◆ Goal ◆
Every line holding the string "from" should be gathered.

◆ Recorded information ◆
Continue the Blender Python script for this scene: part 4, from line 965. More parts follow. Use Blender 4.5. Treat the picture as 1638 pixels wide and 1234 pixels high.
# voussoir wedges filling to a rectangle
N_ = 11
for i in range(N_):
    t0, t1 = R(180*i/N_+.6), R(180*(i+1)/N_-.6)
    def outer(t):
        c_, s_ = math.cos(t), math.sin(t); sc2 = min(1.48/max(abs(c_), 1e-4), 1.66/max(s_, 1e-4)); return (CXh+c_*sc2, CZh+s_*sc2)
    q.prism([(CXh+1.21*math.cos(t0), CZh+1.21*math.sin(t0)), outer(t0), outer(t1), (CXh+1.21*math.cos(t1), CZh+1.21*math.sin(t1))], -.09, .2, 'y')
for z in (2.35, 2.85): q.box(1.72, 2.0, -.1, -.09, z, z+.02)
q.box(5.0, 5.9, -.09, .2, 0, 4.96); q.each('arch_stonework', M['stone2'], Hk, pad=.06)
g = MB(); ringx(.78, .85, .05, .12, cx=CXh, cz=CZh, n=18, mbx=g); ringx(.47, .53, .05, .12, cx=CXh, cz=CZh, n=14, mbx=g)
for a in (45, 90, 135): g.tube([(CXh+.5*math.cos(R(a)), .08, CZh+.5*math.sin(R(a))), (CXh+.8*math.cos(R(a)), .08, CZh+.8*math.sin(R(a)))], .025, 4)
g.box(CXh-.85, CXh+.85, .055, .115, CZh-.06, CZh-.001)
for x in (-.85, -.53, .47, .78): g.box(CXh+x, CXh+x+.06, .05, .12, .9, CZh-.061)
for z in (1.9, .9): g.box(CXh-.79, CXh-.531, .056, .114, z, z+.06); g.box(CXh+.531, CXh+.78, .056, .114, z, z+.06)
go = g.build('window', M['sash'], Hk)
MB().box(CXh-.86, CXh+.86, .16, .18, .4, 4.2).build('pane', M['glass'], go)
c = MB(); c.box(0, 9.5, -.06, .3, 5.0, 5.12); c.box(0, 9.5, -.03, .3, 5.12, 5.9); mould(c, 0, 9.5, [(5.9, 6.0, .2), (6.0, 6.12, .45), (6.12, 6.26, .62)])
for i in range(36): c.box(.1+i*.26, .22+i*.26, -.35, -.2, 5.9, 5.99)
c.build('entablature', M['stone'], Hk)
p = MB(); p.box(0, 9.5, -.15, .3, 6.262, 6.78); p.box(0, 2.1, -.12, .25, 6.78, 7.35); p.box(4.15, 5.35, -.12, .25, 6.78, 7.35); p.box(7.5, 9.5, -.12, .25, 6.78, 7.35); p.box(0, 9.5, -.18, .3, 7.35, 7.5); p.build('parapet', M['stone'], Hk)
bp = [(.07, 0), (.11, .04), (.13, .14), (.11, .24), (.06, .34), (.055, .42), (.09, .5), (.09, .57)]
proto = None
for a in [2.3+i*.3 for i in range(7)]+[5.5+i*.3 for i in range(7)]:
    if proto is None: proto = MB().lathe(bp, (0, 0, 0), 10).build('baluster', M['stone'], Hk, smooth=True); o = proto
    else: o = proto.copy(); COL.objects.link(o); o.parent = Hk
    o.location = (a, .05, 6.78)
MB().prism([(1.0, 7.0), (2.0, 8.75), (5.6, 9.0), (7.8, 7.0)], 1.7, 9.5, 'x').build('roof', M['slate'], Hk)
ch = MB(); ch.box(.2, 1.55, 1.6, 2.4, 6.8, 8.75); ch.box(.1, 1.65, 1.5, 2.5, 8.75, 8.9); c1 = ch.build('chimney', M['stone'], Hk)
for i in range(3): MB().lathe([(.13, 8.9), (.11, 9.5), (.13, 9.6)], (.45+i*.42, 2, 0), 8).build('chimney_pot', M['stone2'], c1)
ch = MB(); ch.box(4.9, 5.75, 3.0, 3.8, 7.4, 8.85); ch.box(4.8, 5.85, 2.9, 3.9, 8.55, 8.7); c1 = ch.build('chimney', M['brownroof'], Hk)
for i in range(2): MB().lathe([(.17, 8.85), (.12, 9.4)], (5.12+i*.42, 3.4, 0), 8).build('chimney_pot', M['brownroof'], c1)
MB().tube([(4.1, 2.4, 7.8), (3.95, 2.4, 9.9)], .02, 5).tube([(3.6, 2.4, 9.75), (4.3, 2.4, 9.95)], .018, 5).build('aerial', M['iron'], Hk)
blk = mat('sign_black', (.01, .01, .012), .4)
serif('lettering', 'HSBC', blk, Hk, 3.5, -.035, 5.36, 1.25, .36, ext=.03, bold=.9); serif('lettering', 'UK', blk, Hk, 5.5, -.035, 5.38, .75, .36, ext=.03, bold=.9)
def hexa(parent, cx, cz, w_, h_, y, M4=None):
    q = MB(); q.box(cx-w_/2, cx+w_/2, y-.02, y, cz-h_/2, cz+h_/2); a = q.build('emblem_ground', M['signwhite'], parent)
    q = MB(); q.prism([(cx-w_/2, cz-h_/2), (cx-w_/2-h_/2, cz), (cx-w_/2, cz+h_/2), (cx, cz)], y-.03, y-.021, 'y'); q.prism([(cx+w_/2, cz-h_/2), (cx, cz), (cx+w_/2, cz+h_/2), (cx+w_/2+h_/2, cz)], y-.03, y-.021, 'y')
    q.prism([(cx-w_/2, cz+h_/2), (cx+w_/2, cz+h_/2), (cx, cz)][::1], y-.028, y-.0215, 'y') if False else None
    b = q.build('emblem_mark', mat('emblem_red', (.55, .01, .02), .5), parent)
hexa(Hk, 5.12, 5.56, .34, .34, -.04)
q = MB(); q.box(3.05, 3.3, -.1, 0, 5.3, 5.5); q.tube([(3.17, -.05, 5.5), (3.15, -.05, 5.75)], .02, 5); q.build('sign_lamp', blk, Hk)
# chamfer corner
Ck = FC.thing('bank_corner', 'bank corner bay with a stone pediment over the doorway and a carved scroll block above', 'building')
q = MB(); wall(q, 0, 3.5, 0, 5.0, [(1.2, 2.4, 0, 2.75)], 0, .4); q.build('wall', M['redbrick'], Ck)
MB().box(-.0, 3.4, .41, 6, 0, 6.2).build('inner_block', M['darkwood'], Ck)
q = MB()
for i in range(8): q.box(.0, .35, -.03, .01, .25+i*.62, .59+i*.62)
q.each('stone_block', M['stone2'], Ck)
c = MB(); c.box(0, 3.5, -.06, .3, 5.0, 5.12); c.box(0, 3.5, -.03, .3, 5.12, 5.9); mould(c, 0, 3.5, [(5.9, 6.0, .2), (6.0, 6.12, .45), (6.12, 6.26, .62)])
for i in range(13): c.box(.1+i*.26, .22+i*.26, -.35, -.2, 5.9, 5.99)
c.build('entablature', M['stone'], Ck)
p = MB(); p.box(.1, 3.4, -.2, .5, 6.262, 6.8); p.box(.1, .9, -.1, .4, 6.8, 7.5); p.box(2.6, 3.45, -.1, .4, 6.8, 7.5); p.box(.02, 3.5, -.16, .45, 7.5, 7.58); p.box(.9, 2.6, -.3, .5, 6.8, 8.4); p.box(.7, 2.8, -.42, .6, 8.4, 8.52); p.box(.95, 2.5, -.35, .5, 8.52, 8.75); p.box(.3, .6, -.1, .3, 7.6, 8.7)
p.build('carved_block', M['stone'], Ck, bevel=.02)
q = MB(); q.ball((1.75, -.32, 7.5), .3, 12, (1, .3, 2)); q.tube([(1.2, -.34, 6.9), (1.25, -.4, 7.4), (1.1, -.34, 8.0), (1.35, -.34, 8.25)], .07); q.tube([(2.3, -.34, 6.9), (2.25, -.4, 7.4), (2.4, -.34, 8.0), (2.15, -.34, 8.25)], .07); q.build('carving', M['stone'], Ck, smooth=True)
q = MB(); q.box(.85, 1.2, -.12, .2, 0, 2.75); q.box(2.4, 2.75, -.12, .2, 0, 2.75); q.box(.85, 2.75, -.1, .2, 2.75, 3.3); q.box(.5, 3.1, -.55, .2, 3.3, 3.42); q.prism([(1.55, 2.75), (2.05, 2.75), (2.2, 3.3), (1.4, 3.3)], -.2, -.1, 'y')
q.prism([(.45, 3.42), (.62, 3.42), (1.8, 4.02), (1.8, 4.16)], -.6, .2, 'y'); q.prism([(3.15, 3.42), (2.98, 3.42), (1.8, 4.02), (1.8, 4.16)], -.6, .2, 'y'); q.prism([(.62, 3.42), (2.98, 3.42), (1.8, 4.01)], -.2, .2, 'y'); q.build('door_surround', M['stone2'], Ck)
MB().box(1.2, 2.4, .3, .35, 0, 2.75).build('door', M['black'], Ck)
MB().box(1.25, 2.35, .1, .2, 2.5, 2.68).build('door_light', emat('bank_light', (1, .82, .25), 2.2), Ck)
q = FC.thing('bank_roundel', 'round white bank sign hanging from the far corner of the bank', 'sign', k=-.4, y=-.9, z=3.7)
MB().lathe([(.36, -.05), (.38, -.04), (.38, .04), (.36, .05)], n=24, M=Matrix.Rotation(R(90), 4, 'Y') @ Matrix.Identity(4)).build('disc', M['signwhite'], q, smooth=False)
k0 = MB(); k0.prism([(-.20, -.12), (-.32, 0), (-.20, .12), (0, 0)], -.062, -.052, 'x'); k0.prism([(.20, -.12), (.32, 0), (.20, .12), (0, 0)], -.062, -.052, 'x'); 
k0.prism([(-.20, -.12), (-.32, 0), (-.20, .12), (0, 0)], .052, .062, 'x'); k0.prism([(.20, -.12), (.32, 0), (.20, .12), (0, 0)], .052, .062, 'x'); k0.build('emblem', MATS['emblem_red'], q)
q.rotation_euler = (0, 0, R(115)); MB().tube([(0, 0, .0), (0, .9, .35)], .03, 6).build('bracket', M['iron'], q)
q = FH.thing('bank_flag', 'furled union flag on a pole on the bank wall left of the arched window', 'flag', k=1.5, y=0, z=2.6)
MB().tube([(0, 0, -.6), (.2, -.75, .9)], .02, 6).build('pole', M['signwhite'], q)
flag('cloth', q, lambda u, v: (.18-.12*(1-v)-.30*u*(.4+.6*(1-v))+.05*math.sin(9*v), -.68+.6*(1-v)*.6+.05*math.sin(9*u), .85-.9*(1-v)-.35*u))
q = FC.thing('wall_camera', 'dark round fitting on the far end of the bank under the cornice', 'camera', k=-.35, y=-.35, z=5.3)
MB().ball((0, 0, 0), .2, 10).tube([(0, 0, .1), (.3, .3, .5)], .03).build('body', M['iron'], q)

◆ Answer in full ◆
Continue the Blender Python script for this scene: part 4, from line 965. More parts follow. Use Blender 4.5. Treat the picture as 1638 pixels wide and 1234 pixels high.
q = FC.thing('bank_roundel', 'round white bank sign hanging from the far corner of the bank', 'sign', k=-.4, y=-.9, z=3.7)